Pay For Full-Time Hourly Walmart, Sam’s Club Employees Raised To Average $13.38 Per Hour
Wal-Mart Stores Inc. said Wednesday that more than 1.2 million of its full-time Walmart and Sam’s Club retail workers will be making an average hourly wage of $13.38 by February. The announcement, part of a two-phase pay hike that began last year, comes a week after the world’s largest retailer said it would shutter 154 stores in the U.S. and lay off up to 10,000 people.
“We are committed to investing in our associates and to continuing to simplify our business,” Judith McKenna, chief operating officer for Walmart U.S., said in a statement. The company also announced a simplified paid-time-off policy, which includes allowing workers to carry up to 80 hours (48 hours for part-timers) of paid time off from year to year.
A retail giant that has built its model on offering an enormous inventory of products at rock-bottom prices, the company has said profits growth would slow by as much as 12 percent in the current fiscal year on rising workers’ wages and an effort to revamp its digital and brick-and-mortar businesses.
But critics have accused the retailer and other employers in the service sector of paying workers so little they require public assistance to make ends meet while the company reaps billions in annual profits. Members of the founding Walton family own about half of the company’s shares.
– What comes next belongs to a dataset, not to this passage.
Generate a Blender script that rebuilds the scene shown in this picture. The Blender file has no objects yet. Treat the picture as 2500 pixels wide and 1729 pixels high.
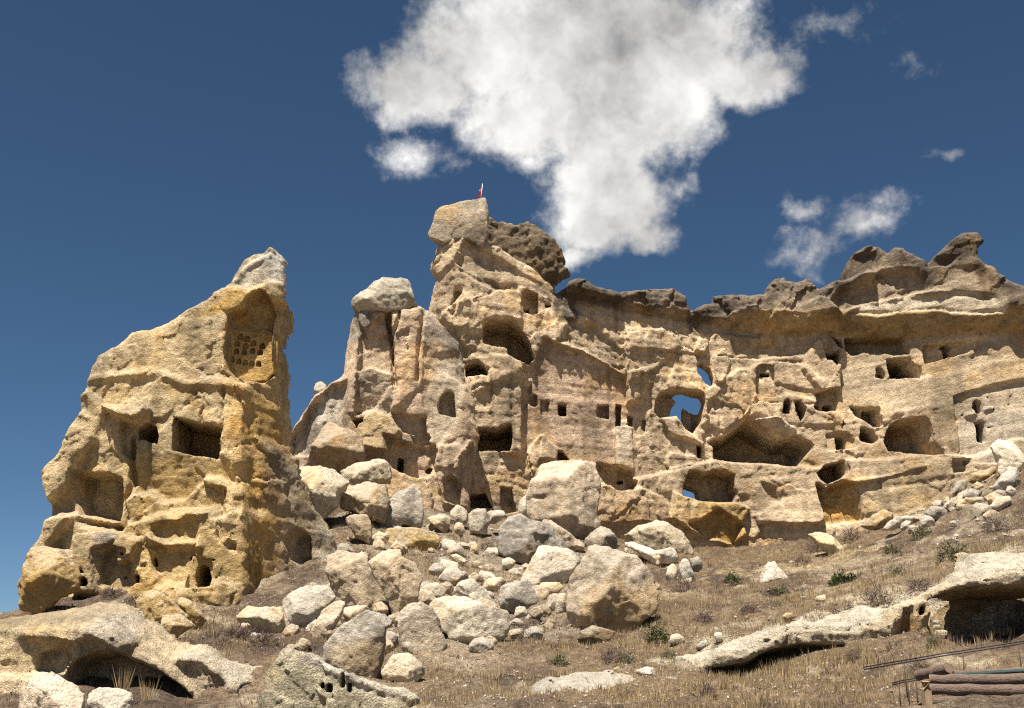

Wal-Mart made $16.2 billion in profit on $482.23 billion in revenue in its last fiscal year, according to a regulatory filing.
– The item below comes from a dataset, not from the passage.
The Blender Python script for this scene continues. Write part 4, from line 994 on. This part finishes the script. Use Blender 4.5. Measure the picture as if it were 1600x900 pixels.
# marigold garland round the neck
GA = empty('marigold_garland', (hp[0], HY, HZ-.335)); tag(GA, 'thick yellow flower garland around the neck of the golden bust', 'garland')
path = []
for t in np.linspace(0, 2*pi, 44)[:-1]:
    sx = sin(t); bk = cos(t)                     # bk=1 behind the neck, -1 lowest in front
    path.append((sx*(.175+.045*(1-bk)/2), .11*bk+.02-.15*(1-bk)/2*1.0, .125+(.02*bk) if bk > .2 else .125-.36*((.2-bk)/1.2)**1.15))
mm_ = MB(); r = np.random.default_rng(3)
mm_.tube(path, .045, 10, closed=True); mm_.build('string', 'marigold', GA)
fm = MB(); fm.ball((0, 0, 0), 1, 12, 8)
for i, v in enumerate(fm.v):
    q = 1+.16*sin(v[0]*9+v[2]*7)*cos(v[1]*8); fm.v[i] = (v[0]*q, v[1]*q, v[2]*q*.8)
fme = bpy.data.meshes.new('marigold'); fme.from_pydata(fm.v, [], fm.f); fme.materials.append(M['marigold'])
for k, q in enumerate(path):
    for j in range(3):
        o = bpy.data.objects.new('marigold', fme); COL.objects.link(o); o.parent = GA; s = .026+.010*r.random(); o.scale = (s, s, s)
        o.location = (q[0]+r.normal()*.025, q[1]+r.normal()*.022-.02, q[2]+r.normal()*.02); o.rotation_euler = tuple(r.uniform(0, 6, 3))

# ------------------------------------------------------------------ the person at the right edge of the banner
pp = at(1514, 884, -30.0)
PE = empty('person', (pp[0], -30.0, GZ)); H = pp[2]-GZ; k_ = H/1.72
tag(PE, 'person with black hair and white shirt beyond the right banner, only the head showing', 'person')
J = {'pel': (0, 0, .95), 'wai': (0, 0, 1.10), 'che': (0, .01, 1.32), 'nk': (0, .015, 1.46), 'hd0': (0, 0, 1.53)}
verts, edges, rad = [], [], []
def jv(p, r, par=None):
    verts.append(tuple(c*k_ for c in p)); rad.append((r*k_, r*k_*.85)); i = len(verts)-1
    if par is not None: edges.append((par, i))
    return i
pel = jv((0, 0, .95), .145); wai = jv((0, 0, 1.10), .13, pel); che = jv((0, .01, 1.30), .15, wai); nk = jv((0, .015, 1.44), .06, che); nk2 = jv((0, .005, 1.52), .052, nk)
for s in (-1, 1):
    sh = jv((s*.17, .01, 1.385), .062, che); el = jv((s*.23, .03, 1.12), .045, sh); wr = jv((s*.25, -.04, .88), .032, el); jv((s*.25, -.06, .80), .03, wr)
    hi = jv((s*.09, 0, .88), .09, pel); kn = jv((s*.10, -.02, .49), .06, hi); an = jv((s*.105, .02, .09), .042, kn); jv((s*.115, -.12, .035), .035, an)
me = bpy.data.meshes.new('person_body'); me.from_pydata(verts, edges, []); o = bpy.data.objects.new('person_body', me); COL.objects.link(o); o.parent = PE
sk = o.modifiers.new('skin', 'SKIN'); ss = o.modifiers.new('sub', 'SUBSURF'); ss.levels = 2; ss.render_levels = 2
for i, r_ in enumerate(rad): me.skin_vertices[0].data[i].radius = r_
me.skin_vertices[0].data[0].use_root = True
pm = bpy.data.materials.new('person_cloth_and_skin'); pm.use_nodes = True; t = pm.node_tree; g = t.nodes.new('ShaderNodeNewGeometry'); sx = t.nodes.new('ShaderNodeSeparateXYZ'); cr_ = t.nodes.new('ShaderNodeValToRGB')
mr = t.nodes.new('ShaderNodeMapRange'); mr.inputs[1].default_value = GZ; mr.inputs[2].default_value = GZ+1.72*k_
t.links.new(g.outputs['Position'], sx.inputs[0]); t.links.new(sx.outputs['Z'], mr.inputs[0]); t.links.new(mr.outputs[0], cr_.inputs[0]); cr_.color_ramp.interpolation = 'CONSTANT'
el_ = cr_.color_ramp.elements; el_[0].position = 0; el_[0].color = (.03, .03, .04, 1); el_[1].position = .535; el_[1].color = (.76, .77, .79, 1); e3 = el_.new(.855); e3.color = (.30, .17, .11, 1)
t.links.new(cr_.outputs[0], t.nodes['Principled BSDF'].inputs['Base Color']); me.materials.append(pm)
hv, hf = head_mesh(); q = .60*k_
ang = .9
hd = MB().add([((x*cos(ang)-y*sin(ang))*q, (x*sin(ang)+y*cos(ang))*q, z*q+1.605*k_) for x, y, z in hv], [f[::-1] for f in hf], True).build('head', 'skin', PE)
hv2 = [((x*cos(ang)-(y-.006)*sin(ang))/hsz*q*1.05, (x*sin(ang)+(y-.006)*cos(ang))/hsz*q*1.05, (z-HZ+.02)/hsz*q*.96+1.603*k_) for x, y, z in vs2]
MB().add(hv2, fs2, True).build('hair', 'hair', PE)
But as more states and cities have begun to increase their wage floors, Wal-Mart and other retailers began raising their pay scales.
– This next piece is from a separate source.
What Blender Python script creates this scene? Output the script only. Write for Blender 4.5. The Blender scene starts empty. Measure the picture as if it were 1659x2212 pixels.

The company said all employees hired before Jan. 1 will earn at least $10 an hour and those earning more than that will get their annual pay increases next month rather than on their first-year work anniversaries. The average part-time hourly wage employee – defined as anyone working for the company at less than 34 hours a week – will earn an average of $10.58 an hour.
The Bentonville, Arkansas, retail giant employs about 1.4 million workers in the U.S. and 2.2 million worldwide in 2015, including part-timers, according to its recent annual report.
The United Food & Commercial Workers International Union, which has tried without success to organize Wal-Mart workers, said Wal-Mart cut workers' hours after the first phase of the pay hike went into effect in April 2015. Bloomberg confirmed last year that “some” workers’ hours were cut in order to keep “costs in check.”
“They just closed hundreds of stores, destroyed thousands of jobs, and devastated countless small communities, but now they are trying to convince America they’re giving our workers a raise?” the UFCW said in a statement Wednesday.